When I lived in Chicago (many years ago), I planted tomatoes & they grew & produced LIKE WEEDS. Ditto hybrid morning glories.
Now, I’m in midcoast Maine, 50 yards from shore. No drought here – in fact, it was such a wet spring that I was a bit late in planting the tomato & morning glory seedlings.
Now I have reasonable-size plants. NO tomato blossoms whatsoever; only three or four purple morning glory blossoms, no Heavenly Blue(s).
The nasturtiums flourished. Three (short but they should be TALL) sunflowers / 3 flowers NOW, the first of August.
The tomatoes may have it too good, maybe too much nitrogen in the soil. I’d put on some potassium sulphate to encourage flowering and avoid any fertilizing until you have small fruit going
You might think of Chicago as grimy and urban but underneath the dirt is still part of Illinois, some of the most productive farmland in North America. Maine’s salty, rocky, sandy shoreline soil really doesn’t compare. I’m no expert but I highly doubt your soil is overfertilized, just based on where you are and the fact that your tomato plants are not unusually large, and your sunflowers are stunted. In the cases where I’ve had ok plants but no flowers, the soil was depleted.
Another thoughts is that 50 yards from the shore it’s very possible your soil is really too salty for the tomatoes. I don’t think there’s much you can do for that, except plant in containers in the future.
You can ask your local state cooperative extension:
Or see if Johnny’s can help (they’re inland but still should be up on Maine coastal conditions). There’s a phone number here too, and they can advise you on an optimal tomato variety for next season as well:
You actually PLANT morning glories? And they don’t grow? Everyone on my street can ship you tons of them. They have spread like the Plague, crowding out everything in their path. They even climb telephone poles and hang down from the wires. And nothing can kill them that wouldn’t kill everything else.
I have a number of tomato plants in my yard - some store bought seedlings, some started from seed and given to me as a friend. The store bought ones are producing fruits whereas the home started ones are big and healthy, but with no flowers. Friend who gave me the plants is also having this problem.
Obviously the soil is ok or else I would not be getting any fruits at all… unfortunately the friend doesn’t recall the variety of tomato. You’d think by now we’d have something going on, but nada. This has never happened to me before, but then again I always buy seedlings from the nursery.
I planted tomatoes two summers ago. Only got three and they never ripened on the vine.
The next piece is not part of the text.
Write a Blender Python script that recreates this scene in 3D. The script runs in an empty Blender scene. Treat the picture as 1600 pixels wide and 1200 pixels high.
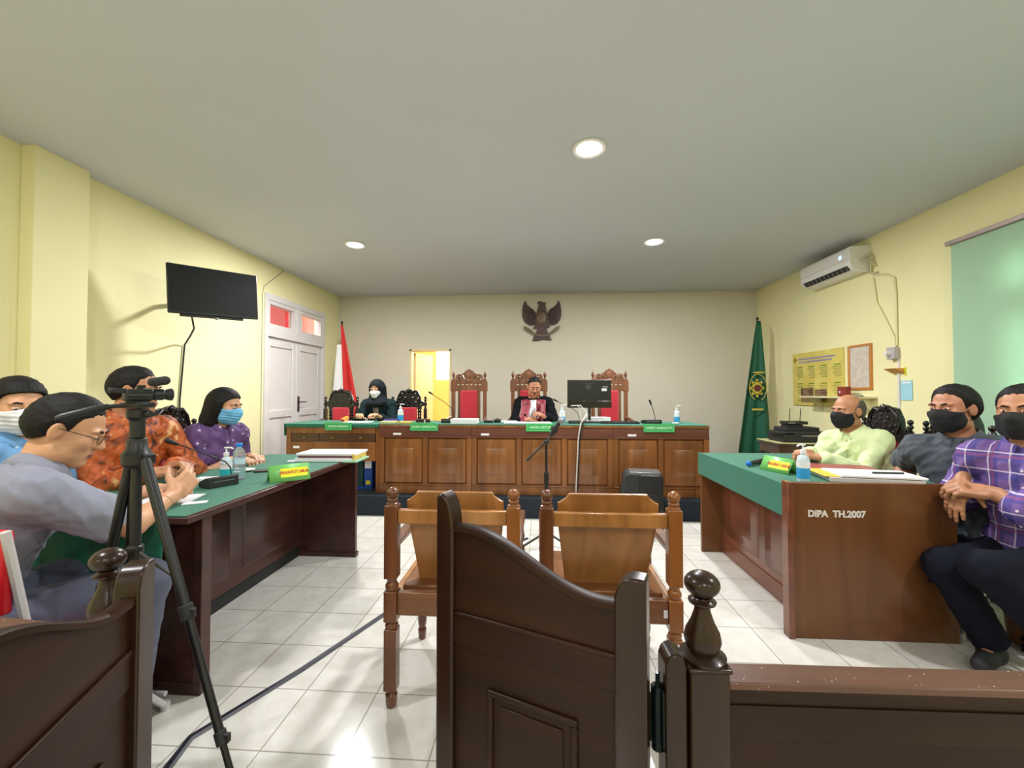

One large one rotted before it ripened. I suspect the area got too much shade.
What are “reasonable-size” plants? By this time of year they should be several feet tall at least.
Fruit may fail to form for various reasons including climatic conditions, but no flowers at all sounds bizarre.
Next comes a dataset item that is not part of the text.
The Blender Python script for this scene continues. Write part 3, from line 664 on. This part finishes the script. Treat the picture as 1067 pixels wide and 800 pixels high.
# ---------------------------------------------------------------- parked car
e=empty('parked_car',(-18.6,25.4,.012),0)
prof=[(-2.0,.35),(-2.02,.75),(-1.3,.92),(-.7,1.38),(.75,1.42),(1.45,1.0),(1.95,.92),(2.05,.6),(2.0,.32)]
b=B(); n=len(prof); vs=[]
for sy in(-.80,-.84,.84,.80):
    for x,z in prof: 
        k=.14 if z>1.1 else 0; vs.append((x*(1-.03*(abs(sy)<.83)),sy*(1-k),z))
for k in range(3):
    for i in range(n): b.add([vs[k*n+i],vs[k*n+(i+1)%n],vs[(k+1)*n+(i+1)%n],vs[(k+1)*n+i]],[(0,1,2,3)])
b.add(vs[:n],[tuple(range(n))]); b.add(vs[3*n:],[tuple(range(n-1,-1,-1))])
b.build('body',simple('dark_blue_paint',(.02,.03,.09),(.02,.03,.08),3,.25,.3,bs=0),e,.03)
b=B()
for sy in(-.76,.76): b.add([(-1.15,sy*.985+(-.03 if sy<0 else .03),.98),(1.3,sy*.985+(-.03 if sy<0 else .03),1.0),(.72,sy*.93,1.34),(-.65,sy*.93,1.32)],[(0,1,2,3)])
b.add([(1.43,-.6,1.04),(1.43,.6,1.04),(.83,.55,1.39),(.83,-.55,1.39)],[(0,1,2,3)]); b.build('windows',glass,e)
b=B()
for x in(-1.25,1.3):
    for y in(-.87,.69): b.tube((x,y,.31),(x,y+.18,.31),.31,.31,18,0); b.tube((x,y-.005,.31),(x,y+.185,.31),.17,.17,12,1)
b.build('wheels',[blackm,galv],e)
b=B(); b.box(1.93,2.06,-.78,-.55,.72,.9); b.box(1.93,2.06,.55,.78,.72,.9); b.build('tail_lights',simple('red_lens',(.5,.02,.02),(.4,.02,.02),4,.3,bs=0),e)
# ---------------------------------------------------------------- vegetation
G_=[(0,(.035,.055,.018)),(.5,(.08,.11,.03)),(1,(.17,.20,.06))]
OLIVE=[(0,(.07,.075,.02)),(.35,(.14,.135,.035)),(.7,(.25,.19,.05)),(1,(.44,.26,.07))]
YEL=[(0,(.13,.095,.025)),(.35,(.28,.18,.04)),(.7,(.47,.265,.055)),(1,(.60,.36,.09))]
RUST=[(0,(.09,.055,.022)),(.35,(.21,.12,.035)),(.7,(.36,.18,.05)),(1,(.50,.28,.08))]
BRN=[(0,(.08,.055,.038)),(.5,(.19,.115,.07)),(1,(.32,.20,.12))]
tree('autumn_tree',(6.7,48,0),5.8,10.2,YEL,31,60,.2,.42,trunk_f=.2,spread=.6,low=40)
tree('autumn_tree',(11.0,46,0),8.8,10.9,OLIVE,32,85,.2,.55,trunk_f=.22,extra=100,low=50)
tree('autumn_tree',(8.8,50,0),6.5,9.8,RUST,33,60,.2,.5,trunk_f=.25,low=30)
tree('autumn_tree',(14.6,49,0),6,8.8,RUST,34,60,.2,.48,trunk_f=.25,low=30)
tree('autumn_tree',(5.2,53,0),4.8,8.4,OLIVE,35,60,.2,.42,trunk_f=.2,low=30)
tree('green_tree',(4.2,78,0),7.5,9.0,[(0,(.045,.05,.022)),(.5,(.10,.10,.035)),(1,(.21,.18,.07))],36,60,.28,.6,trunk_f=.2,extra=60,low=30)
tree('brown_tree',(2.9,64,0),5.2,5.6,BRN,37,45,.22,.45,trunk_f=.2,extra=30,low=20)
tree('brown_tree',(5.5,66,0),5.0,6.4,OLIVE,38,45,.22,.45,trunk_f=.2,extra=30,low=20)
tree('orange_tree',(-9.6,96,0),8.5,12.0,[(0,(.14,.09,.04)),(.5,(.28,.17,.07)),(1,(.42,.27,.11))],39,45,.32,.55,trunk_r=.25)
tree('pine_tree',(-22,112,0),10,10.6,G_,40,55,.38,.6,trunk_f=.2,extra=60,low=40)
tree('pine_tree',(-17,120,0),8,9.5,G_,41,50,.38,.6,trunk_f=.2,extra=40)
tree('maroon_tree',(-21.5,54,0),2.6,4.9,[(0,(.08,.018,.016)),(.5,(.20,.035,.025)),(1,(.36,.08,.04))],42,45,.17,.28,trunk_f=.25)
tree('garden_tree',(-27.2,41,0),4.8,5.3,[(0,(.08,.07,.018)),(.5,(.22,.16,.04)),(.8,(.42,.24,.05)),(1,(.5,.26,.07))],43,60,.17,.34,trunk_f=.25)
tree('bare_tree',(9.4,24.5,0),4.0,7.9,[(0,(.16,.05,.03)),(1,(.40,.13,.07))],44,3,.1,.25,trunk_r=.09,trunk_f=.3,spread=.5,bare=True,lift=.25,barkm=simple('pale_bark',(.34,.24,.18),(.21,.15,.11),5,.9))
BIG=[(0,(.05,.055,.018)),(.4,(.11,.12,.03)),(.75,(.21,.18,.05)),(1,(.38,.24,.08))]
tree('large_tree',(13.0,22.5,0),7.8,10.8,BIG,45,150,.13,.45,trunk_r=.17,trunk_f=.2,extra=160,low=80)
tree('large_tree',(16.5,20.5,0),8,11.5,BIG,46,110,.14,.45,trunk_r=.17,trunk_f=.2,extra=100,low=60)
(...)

If you’ve been fertilizing frequently with a high-nitrogen product, lay off, as this promotes foliar growth at the expense of fruit. If you haven’t fertilized, use a soluble product labeled for tomatoes according to label directions. If your planting location lacks full sun, you’re probably screwed. If none of the above applies and the foliage otherwise looks healthy, the lack of flowers and fruit is one of life’s eternal mysteries.
Unless you have a dog that likes sneaking out and eating the flowers.
I don’t know exactly what’s different, but when we lived in the Chicago-burbs, we always had a rather large garden, and always grew tomatoes. Beautiful, awesome, tasty tomatoes. Completely spoiled me, for the rest of my life, for anything but really GOOD tomatoes.
We moved from there, my dad tried to perform the same magic elsewhere, and…nada. No luck.
Odd but maybe related question, that you probably can’t answer, but: Is it possible that the ones from home are all the same gender, or can’t cross-pollinate or something? It’s just a thought.
I can sympathize. Fortunately, I know just what killed mine. My tomatoes succumbed to the unholy combination of excessive heat, hail, deer and rabbits. I was so looking forward to a purple Cherokee tomato sandwich, too.
No, it’s not possible- tomato plants are not seperate genders, all their flowers contain both male and female parts- in fact, most varieties of tomatos don’t need any external assistance but maybe a slight breeze to fertilise, the flowers can all fertilise themselves, and for all but the wild and a few very old varieties, it’s actualy rare that they do cross pollinate even with lots of insects around.
In modern varieties, the flowers are actually closed at the end so bees can’t even get in if they try. Handy if you want to save your own seed and don’t want crosses.
Maybe the variety Dr. Righteous has is just a very late flowering one- they do exist.